Find each line containing the string "Python". Copy it.

● **Working data**
------

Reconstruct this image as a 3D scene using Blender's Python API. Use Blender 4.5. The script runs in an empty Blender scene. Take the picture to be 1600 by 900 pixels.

------

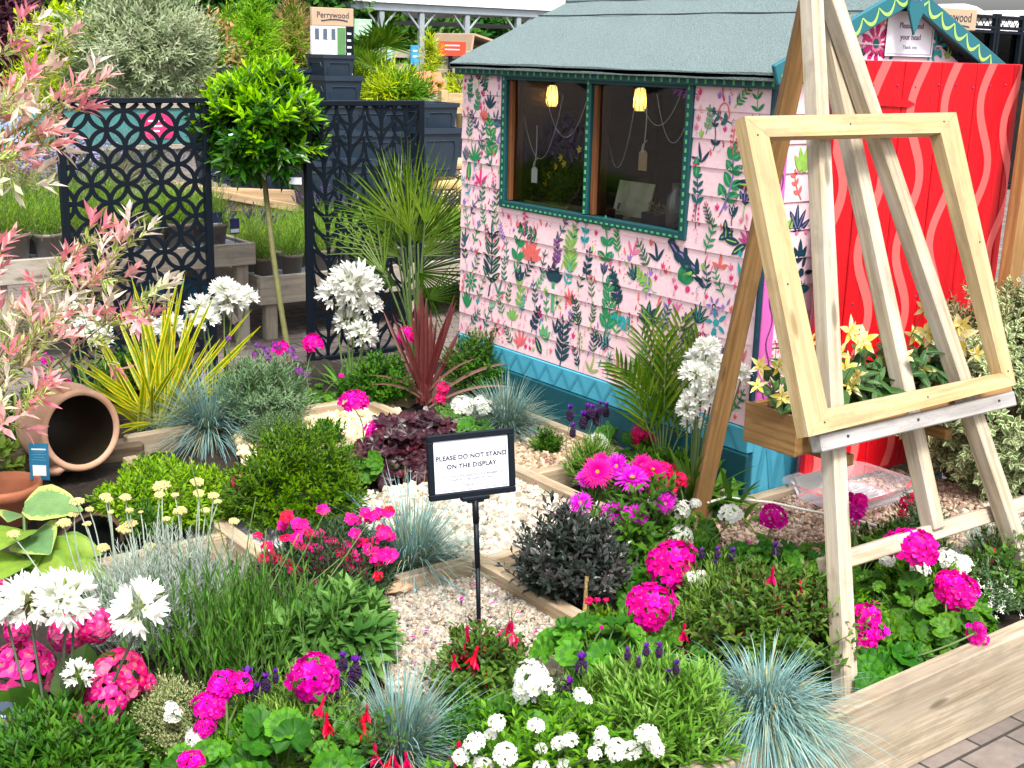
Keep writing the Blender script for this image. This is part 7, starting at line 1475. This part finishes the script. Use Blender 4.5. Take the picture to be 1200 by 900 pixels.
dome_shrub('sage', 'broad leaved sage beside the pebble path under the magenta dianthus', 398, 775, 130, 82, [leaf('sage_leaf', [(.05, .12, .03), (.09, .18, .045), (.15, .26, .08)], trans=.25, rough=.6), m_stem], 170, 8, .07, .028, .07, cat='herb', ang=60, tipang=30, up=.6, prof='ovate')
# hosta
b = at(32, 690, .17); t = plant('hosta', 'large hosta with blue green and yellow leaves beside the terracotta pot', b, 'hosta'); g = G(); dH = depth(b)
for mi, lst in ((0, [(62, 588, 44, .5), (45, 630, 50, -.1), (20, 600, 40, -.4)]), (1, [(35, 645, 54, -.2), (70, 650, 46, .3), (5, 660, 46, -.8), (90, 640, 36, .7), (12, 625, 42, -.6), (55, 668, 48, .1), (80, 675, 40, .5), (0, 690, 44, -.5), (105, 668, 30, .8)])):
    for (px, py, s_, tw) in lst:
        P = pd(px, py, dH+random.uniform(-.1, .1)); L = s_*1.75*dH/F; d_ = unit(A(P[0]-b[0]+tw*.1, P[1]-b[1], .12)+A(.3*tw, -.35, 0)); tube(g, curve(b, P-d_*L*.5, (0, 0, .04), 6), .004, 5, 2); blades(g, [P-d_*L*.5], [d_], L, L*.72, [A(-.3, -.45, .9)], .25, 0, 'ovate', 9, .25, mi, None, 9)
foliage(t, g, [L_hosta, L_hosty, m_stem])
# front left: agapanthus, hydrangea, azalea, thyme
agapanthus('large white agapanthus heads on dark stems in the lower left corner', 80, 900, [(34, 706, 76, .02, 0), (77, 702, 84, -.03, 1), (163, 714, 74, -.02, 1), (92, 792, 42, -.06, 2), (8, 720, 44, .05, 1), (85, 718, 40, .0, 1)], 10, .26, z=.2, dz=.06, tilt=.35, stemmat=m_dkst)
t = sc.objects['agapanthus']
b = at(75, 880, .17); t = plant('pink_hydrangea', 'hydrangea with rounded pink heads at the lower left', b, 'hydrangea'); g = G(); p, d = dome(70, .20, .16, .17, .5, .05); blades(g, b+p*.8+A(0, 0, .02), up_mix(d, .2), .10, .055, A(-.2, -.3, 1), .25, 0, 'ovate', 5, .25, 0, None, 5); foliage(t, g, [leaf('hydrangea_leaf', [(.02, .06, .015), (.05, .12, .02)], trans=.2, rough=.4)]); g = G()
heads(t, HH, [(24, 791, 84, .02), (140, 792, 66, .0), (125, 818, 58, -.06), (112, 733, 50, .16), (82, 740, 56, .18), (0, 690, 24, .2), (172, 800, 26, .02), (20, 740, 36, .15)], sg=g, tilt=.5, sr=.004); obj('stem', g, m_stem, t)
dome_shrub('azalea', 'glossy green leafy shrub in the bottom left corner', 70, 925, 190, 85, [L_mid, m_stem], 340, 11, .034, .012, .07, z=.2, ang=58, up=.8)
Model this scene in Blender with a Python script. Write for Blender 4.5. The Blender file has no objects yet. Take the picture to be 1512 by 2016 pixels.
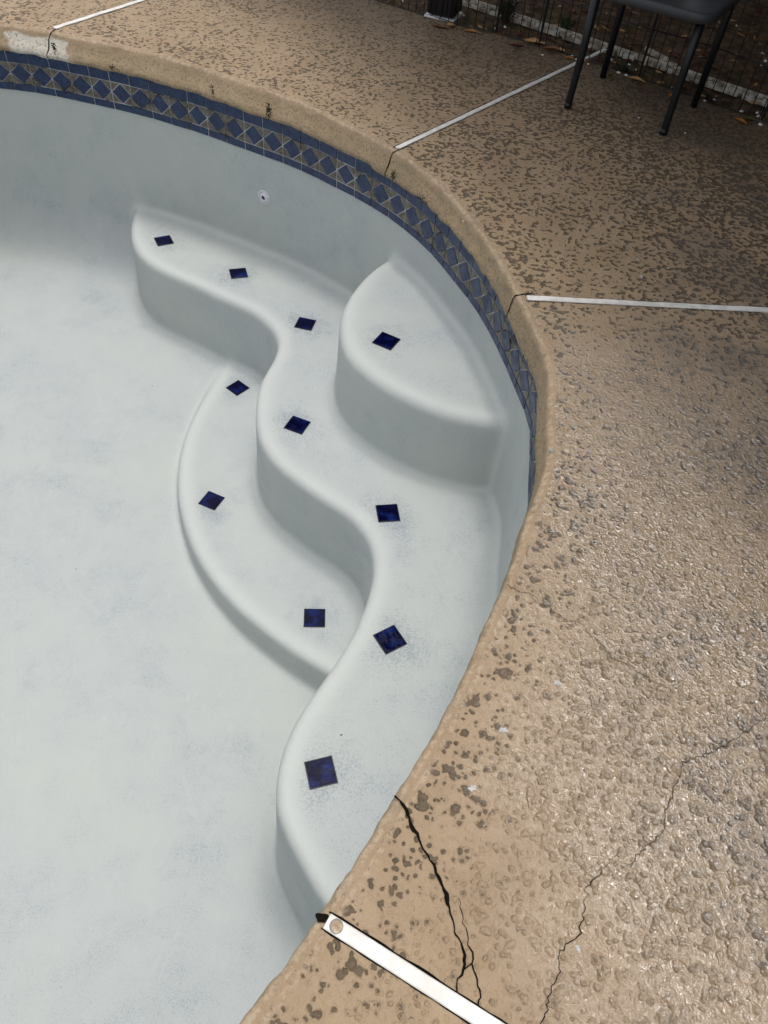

------

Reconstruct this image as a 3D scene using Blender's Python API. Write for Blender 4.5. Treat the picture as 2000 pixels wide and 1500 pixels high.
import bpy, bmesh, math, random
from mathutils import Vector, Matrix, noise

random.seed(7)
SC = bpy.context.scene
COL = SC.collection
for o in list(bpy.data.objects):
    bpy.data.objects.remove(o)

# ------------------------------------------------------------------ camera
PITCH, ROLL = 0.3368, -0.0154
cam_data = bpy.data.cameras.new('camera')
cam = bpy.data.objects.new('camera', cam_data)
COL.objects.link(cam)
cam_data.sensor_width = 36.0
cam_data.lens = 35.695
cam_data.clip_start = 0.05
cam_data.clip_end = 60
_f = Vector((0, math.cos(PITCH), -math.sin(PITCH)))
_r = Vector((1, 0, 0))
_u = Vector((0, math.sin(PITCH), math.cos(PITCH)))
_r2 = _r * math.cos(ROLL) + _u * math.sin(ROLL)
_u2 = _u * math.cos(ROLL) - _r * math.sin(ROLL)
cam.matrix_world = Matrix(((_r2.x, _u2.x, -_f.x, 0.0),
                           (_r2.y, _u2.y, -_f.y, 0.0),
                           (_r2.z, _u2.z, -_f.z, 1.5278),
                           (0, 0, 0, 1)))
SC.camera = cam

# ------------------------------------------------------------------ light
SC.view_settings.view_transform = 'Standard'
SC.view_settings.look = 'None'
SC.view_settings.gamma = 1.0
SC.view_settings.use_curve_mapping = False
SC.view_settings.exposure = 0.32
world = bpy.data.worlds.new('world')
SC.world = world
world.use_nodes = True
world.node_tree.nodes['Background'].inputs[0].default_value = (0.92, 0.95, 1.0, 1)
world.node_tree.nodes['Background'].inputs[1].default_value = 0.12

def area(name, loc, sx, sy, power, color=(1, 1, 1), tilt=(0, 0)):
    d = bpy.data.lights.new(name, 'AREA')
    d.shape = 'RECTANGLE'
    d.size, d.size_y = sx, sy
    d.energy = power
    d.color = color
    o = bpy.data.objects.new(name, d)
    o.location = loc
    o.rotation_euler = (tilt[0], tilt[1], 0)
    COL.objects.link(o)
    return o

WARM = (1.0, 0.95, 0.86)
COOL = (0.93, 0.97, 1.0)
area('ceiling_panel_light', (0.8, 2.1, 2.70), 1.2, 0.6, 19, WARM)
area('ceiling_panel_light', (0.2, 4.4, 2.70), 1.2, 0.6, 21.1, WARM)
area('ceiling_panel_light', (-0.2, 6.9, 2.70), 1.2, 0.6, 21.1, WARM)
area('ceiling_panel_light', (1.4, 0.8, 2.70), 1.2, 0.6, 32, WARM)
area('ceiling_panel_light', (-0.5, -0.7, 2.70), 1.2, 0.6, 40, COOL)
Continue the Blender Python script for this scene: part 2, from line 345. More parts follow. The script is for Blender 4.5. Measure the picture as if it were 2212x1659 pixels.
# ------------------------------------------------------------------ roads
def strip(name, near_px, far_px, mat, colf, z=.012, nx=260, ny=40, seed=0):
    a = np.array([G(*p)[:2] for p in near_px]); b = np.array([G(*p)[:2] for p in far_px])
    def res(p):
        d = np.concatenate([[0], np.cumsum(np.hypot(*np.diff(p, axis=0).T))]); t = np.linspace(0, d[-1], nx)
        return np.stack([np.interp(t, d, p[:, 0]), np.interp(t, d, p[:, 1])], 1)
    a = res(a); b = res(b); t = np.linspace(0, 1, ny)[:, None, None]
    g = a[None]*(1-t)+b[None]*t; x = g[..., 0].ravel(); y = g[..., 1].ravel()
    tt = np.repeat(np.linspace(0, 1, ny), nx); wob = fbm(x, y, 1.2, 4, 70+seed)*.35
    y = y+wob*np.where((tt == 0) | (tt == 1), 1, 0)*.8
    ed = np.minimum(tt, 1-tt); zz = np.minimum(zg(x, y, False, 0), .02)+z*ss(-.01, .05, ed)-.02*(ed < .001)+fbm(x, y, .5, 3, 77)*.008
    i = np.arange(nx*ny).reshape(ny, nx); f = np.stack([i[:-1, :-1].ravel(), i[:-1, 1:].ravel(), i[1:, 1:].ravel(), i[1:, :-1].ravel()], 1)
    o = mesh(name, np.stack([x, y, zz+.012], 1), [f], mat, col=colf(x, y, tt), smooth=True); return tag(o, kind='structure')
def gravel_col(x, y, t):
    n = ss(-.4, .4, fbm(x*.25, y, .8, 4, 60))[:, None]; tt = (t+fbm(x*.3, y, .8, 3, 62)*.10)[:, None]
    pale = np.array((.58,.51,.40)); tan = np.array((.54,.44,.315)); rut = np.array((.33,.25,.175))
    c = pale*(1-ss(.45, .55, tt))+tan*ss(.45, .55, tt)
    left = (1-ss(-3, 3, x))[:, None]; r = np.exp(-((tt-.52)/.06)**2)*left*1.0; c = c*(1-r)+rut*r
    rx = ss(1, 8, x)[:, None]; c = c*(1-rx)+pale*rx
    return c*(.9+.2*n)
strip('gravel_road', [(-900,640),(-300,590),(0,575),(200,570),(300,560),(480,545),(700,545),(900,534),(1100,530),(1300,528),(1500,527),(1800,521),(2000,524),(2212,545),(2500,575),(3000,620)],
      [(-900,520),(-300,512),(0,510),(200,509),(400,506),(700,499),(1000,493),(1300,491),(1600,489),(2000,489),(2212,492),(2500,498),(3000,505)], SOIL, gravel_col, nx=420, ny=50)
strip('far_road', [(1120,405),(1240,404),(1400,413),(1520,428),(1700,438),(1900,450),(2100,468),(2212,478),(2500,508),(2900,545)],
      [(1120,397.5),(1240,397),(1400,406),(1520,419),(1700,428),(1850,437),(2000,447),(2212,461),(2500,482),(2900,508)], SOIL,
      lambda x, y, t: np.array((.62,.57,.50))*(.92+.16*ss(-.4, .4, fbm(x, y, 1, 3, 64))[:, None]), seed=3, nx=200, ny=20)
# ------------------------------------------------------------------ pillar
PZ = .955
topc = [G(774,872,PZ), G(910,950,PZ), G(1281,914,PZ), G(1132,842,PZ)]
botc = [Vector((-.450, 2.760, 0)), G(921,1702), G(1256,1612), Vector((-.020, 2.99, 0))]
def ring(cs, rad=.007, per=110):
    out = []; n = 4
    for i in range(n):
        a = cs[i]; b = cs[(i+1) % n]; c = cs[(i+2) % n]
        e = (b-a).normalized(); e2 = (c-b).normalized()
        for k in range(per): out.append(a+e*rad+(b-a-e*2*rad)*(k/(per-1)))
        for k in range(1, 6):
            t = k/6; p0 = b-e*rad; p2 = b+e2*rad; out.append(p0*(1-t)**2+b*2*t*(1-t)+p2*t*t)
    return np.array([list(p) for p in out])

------

● **Exercise output**
Reconstruct this image as a 3D scene using Blender's Python API. Use Blender 4.5. The script runs in an empty Blender scene. Take the picture to be 1600 by 900 pixels.
Model this scene in Blender with a Python script. Write for Blender 4.5. The Blender file has no objects yet. Take the picture to be 1512 by 2016 pixels.
Reconstruct this image as a 3D scene using Blender's Python API. Write for Blender 4.5. Treat the picture as 2000 pixels wide and 1500 pixels high.
Continue the Blender Python script for this scene: part 2, from line 345. More parts follow. The script is for Blender 4.5. Measure the picture as if it were 2212x1659 pixels.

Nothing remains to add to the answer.